Après l'accord relatif à la station de radio clandestine, Dionovic interrogea de Gaulle à propos d’une mission dont il avait entendu dire que ce dernier prévoyait de l’envoyer à Tito. De Gaulle répondit qu'ils avaient reçu des informations selon lesquelles quelques centaines de prisonniers de guerre français s'étaient échappés de Hongrie vers le territoire qui était sous le contrôle de Tito. C'est la raison pour laquelle ils voulaient envoyer deux officiers pour les retrouver. Toutefois, les Anglais avaient fait des difficultés pour leur parachutage. "Ensuite, vous nous avez averti que cela serait exploité et nous y avons renoncé. Il semble que ces personnes soient moins nombreuses que ce dont nous avions été initialement informés", dit de Gaulle.


Dionovic a alors demandé si les Français enverraient une mission à l’état-major du général Mihaïlovic, disant que cela aurait "une grande importance et produirait une grande impression sur les Serbes". "Nous pourrions le faire, cependant, auriez-vous un moyen de l’y parachuter?" Dionovic répondit que le gouvernement yougoslave dispose de "quelques avions", mais qu'ils étaient sous commandement américain. Il promit de s'enquérir de la possibilité d'utiliser ces avions pour le parachutage d’une mission militaire française. "Bien. Informez-vous en et faites-le moi ensuite savoir."


Le rapport de Dionovic à Pouritch s’achève là-dessus.

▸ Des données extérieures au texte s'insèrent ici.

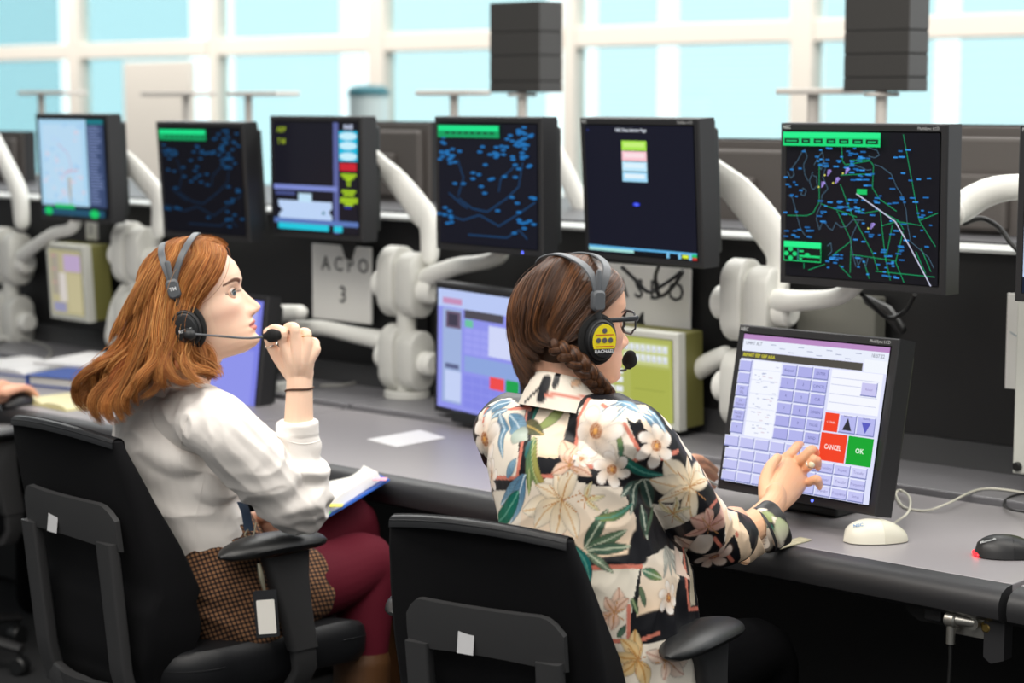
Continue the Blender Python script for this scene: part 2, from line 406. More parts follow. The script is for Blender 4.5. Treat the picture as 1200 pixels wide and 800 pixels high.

Les avions mentionnés sont des B17 "forteresses volantes" que les États-Unis avaient offerts au Royaume de Yougoslavie en octobre 1943. Cependant, après seulement quelques jours, les croix de Takovo qui les ornaient avaient été retirées de ces avions et ils ont été intégrés à la flotte de l'armée de l'air américaine. Les avions, bien qu'ayant des équipages yougoslaves, ne volèrent jamais selon les plans du gouvernement yougoslave et du haut commandement militaire du général Mihaïlovic, de sorte que la mission militaire française ne put être envoyée chez les Tchetniks du général Mihaïlovic.